Wednesday, April 18, 2018

“Journalists are easily bored . . . Especially by good news.”

And. . .

. . . [T]his is the No. 1 issue — anonymous sources. Readers believe that anonymous sources are one of two things — it’s either something that’s been made up or someone that’s manipulating the reporter. [emphasis added] And certainly the latter is often the case.”
Daniel Okrent, former public editor of The New York Times.

Continue reading about the ‘Fourth Estate’ and why it’s “pretty damn low — humiliatingly low”.

“I think one of the greatest casualties of the high metabolism of the news business is complexity. That’s a big loss.”
Quote by Bill Keller, journalist and former editor at The New York Times.

We see it all the time. That is why most of the time, when local media does something on someone on food stamps, it’s a black woman, and she’s got a bunch of kids, and she’s obese. That is not accidental. You’re just living out your own stereotypes. This is the bias that reporters bring to their job.”
Soledad O’Brien, journalist, former CNN anchor.

Below are more quotes and excerpts from a very long article published in New York magazine. The view these reporters and editors have — many former, having left the profession of the ‘news business’ — is not a pretty one. Another quote from the article . . . editors, reporters and journalists need to:

“[C]onfront, out in the open, the possibility that their work might not be any of the things they imagined it was — objective, rigorous, informative. Instead, we found we often looked partisan, mendacious, lazy, sloppy, and shrill.”

From the lead-in to the article published in New York, a sobering view of journalism and news reporting:

“For decades, the pollsters at Gallup have been asking Americans if they trust their media. In 1974, the year Woodward and Bernstein brought an end to Richard Nixon’s presidency, 69 percent of them did. In a poll released last year, that number was at a historic low. Today, the only institutions Americans have less faith in than television news (21 percent) and newspapers (20 percent) are Congress and ‘big business.’ That’s pretty damn low — humiliatingly low, especially for a group of people who fancy themselves members of ‘the Fourth Estate.’ ”

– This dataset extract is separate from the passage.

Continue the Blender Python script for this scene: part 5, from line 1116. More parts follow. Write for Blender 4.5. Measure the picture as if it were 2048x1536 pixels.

Below are just 10 of the 53 points made in the New York article about “the Fourth Estate”:

Is desperate to be respected, which produces blindness.

Journalists are easily bored …

. . . Especially by good news.

Unfortunately, so are readers, who are hard-wired for panic.

Which editors, producers, and publishers know.

Journalists are deluded …

More cynical than their readers …

Rush their work …

Believe popular opinion is all that matters …

. . . And are completely comfortable cutting deals.